Ich habe es ja generell nicht so mit Massenaufläufen. In der Masse geht man zwar auf, aber man geht auch ziemlich pronto unter: Differenzen werden weggewischt, Identitäten hinweggeblasen, kritische Zwischentöne einfach weggegrölt. Bei Herbert Grönemeyer kann das ja noch vertretbar sein (zumindest für jene, die diesen musikalischen Gusto teilen), aber in Politik und Religion wird das zum Problem.

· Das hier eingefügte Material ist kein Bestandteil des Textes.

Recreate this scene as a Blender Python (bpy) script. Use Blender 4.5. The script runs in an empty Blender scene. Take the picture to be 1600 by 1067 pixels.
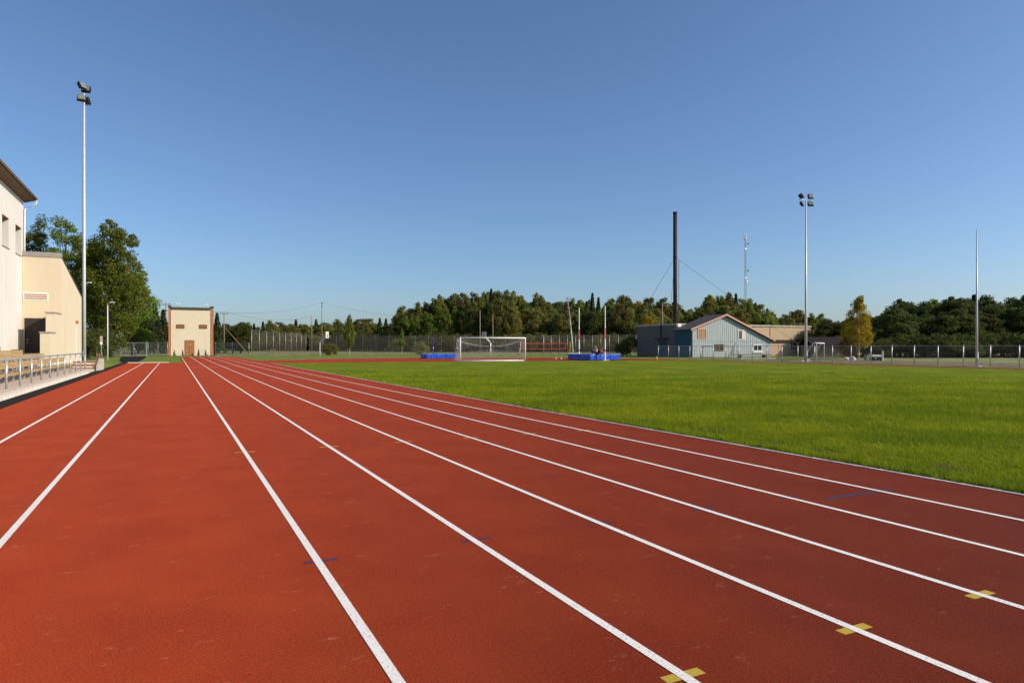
import bpy, bmesh, math, random
import numpy as np
from mathutils import Vector, Matrix

# ------------------------------------------------------------------ camera, sky, sun, exposure
S = bpy.context.scene
col = S.collection
EYE = 1.56
YAW = math.atan(528 / 1067)          # the track runs along +Y; the camera looks 26 degrees to the right of it
cam_d = bpy.data.cameras.new('camera'); cam = bpy.data.objects.new('camera', cam_d); col.objects.link(cam)
cam_d.sensor_width = 36; cam_d.lens = 24; cam_d.shift_y = 7.5 / 1600
cam_d.clip_start = .05; cam_d.clip_end = 8000
cam.location = (0, 0, EYE); cam.rotation_euler = (math.pi / 2, 0, -YAW)
S.camera = cam

SUN_EL = math.radians(29); SUN_AZ = math.atan2(.81, -.586)      # azimuth clockwise from +Y
W = bpy.data.worlds.new('World'); S.world = W; W.use_nodes = True
nt = W.node_tree; nt.nodes.clear()
sky = nt.nodes.new('ShaderNodeTexSky'); sky.sky_type = 'NISHITA'; sky.sun_disc = False
sky.sun_elevation = SUN_EL; sky.sun_rotation = SUN_AZ
sky.altitude = 0; sky.air_density = .9; sky.dust_density = 1.1; sky.ozone_density = 5.5
bg = nt.nodes.new('ShaderNodeBackground'); bg.inputs[1].default_value = .1
wo = nt.nodes.new('ShaderNodeOutputWorld')
nt.links.new(sky.outputs[0], bg.inputs[0]); nt.links.new(bg.outputs[0], wo.inputs[0])
sd = bpy.data.lights.new('sun', 'SUN'); sd.energy = 3.7; sd.angle = math.radians(.53); sd.color = (1, .9, .76)
sun = bpy.data.objects.new('sun', sd); col.objects.link(sun)
sdir = Vector((math.sin(SUN_AZ) * math.cos(SUN_EL), math.cos(SUN_AZ) * math.cos(SUN_EL), math.sin(SUN_EL)))
sun.rotation_euler = sdir.to_track_quat('Z', 'Y').to_euler()
S.view_settings.view_transform = 'Standard'; S.view_settings.look = 'None'
S.view_settings.exposure = .5; S.view_settings.gamma = 1; S.view_settings.use_curve_mapping = False

R = random.Random(7)
CY, SY = math.cos(YAW), math.sin(YAW)
def at(px, depth, z=0.0):
    """ground point at a bearing (measured in the photograph) and a depth in metres"""
    X = (px - 800) / 1067 * depth
    return Vector((X * CY + depth * SY, -X * SY + depth * CY, z))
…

Zum Beispiel dann, wenn man sich aus einer Mischung aus Neugier und Krise heraus an einen Marienwallfahrtsort begibt und ein paar Fragen stellt. Natürlich, der Spirit ist unglaublich, das Gemeinschaftsgefühl überwältigend; Augen strahlen, Wangen glänzen, ehemals heimatlose Menschen finden auf einen gangbaren Weg zurück. Aber geschehen auch wirklich Wunder hier? Braucht es das überhaupt? Und braucht es diese ganze Geschäftemacherei rundherum?

„Du spuckst Gift“, heißt es dann recht rasch. Der Zweifel als Teufel, die Kritik als Schlange, der (hinter-)fragende Mensch als bereits gefallener – und eine Religion, über die man nicht mehr streiten darf: So bitter, so giftig kann Glauben manchmal sein.